▶ _DATA SECTION_:
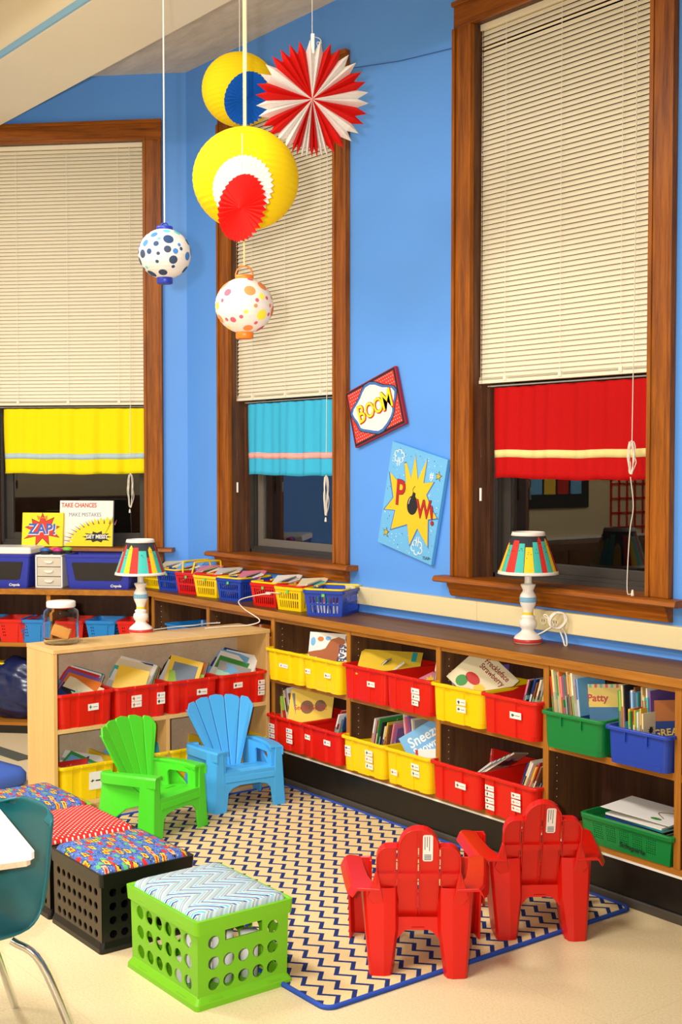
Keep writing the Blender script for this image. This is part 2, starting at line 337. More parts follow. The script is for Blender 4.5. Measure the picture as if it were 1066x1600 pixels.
def blind(mw, label, name='window_blind', knots=True, low=False):
    root = bpy.data.objects.new(name, None); C.objects.link(root); root.matrix_world = mw; tag(root, label, 'blind', 'ivory mini blinds in the tall windows')
    x0, x1 = .126, WW-.126; zt, zb = 3.70, 2.045
    MB().box(x0, x1, .03, .055, zt-.03, zt-.002).build('headrail', m_blind, root, bevel=.002)
    m_ = MB(); z = zt-.045; k = 0; th = radians(66)
    while z > zb+.028:
        dy, dz = .0125*cos(th), .0125*sin(th); zz = z
        t = .0007
        if k == 3 and low: dz = -.0125*sin(th)*.3
        p = [(.043-dy, zz-dz), (.0415, zz+.001), (.043+dy, zz+dz)]      # room edge low
        for a, b_ in ((p[0], p[1]), (p[1], p[2])):
            m_.hexa([(x0+.004, a[0]-t, a[1]), (x1-.004, a[0]-t, a[1]), (x1-.004, b_[0]-t, b_[1]), (x0+.004, b_[0]-t, b_[1])],
                    [(x0+.004, a[0]+t, a[1]), (x1-.004, a[0]+t, a[1]), (x1-.004, b_[0]+t, b_[1]), (x0+.004, b_[0]+t, b_[1])])
        z -= .0228; k += 1
    m_.build('slats', m_blind, root)
    # stacked slats and bottom rail
    m_ = MB()
    for q in range(3): m_.box(x0+.003, x1-.003, .03, .056, zb+.018+q*.0045, zb+.0205+q*.0045)
    m_.box(x0+.001, x1-.001, .029, .057, zb, zb+.016); m_.build('bottom_rail', m_blind, root, bevel=.002)
    m_ = MB()
    for f_ in (.17, .5, .83):
        x = x0+(x1-x0)*f_; m_.box(x-.0012, x+.0012, .0255, .0265, zb+.01, zt-.03); m_.box(x-.009, x+.009, .024, .058, zb+.008, zb+.03)
    m_.build('ladder_cord', m_cord, root)
    x = x0+.035
    wd = MB().tube([(x, .015, zt-.04), (x, .012, 2.7), (x, .012, 1.50)], .0035, 6); wd.build('tilt_wand', m_clear, root)
    MB().tube([(x, .012, 1.56), (x, .012, 1.50)], .006, 8).build('wand_grip', m_white, root)
    x = x1-.09
    pts = [(x, .012, zt-.03), (x, .012, 2.6), (x-.006, .01, 1.72)]
    cd_ = MB().tube(smooth_curve(pts, 4), .0022, 5)
    loop = []
    for i in range(60):
        a = i/60*2*pi*4; r = .026+.006*sin(a*.27)
        loop.append((x-.006+r*sin(a)*(.6+.2*sin(i)), .008+.004*sin(a*1.7), (1.70 if low else 1.50)+.10*cos(a)*(.6 if low else 1)+.01*sin(i*1.3)))
    cd_.tube(smooth_curve(loop, 2), .0022, 5)
    if low: cd_.tube(smooth_curve([(x-.01, .008, 1.62), (x+.004, .01, 1.5), (x-.012, .01, 1.4), (x-.014, .0, 1.25), (x+.002, -.02, 1.15), (x+.03, -.03, 1.144)], 6), .0022, 5)
    cd_.build('pull_cord', m_cord, root)
    tz = (x+.045, -.04, 1.152) if low else (x-.012, .01, 1.37)
    MB().lathe([(.002, .012), (.004, .01), (.007, -.008), (.007, -.012)], 10, tz).build('cord_tassel', m_cord, root)
    return root
blind(mW1, 'ivory mini blind in the left window above the yellow curtain'); blind(mW2, 'ivory mini blind in the middle window above the light blue curtain'); blind(mW3, 'ivory mini blind in the right window above the red curtain', low=True)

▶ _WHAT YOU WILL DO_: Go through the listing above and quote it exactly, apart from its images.

▶ _RESPONSE TO THIS EXERCISE_:
Keep writing the Blender script for this image. This is part 2, starting at line 337. More parts follow. The script is for Blender 4.5. Measure the picture as if it were 1066x1600 pixels.
def blind(mw, label, name='window_blind', knots=True, low=False):
    root = bpy.data.objects.new(name, None); C.objects.link(root); root.matrix_world = mw; tag(root, label, 'blind', 'ivory mini blinds in the tall windows')
    x0, x1 = .126, WW-.126; zt, zb = 3.70, 2.045
    MB().box(x0, x1, .03, .055, zt-.03, zt-.002).build('headrail', m_blind, root, bevel=.002)
    m_ = MB(); z = zt-.045; k = 0; th = radians(66)
    while z > zb+.028:
        dy, dz = .0125*cos(th), .0125*sin(th); zz = z
        t = .0007
        if k == 3 and low: dz = -.0125*sin(th)*.3
        p = [(.043-dy, zz-dz), (.0415, zz+.001), (.043+dy, zz+dz)]      # room edge low
        for a, b_ in ((p[0], p[1]), (p[1], p[2])):
            m_.hexa([(x0+.004, a[0]-t, a[1]), (x1-.004, a[0]-t, a[1]), (x1-.004, b_[0]-t, b_[1]), (x0+.004, b_[0]-t, b_[1])],
                    [(x0+.004, a[0]+t, a[1]), (x1-.004, a[0]+t, a[1]), (x1-.004, b_[0]+t, b_[1]), (x0+.004, b_[0]+t, b_[1])])
        z -= .0228; k += 1
    m_.build('slats', m_blind, root)
    # stacked slats and bottom rail
    m_ = MB()
    for q in range(3): m_.box(x0+.003, x1-.003, .03, .056, zb+.018+q*.0045, zb+.0205+q*.0045)
    m_.box(x0+.001, x1-.001, .029, .057, zb, zb+.016); m_.build('bottom_rail', m_blind, root, bevel=.002)
    m_ = MB()
    for f_ in (.17, .5, .83):
        x = x0+(x1-x0)*f_; m_.box(x-.0012, x+.0012, .0255, .0265, zb+.01, zt-.03); m_.box(x-.009, x+.009, .024, .058, zb+.008, zb+.03)
    m_.build('ladder_cord', m_cord, root)
    x = x0+.035
    wd = MB().tube([(x, .015, zt-.04), (x, .012, 2.7), (x, .012, 1.50)], .0035, 6); wd.build('tilt_wand', m_clear, root)
    MB().tube([(x, .012, 1.56), (x, .012, 1.50)], .006, 8).build('wand_grip', m_white, root)
    x = x1-.09
    pts = [(x, .012, zt-.03), (x, .012, 2.6), (x-.006, .01, 1.72)]
    cd_ = MB().tube(smooth_curve(pts, 4), .0022, 5)
    loop = []
    for i in range(60):
        a = i/60*2*pi*4; r = .026+.006*sin(a*.27)
        loop.append((x-.006+r*sin(a)*(.6+.2*sin(i)), .008+.004*sin(a*1.7), (1.70 if low else 1.50)+.10*cos(a)*(.6 if low else 1)+.01*sin(i*1.3)))
    cd_.tube(smooth_curve(loop, 2), .0022, 5)
    if low: cd_.tube(smooth_curve([(x-.01, .008, 1.62), (x+.004, .01, 1.5), (x-.012, .01, 1.4), (x-.014, .0, 1.25), (x+.002, -.02, 1.15), (x+.03, -.03, 1.144)], 6), .0022, 5)
    cd_.build('pull_cord', m_cord, root)
    tz = (x+.045, -.04, 1.152) if low else (x-.012, .01, 1.37)
    MB().lathe([(.002, .012), (.004, .01), (.007, -.008), (.007, -.012)], 10, tz).build('cord_tassel', m_cord, root)
    return root
blind(mW1, 'ivory mini blind in the left window above the yellow curtain'); blind(mW2, 'ivory mini blind in the middle window above the light blue curtain'); blind(mW3, 'ivory mini blind in the right window above the red curtain', low=True)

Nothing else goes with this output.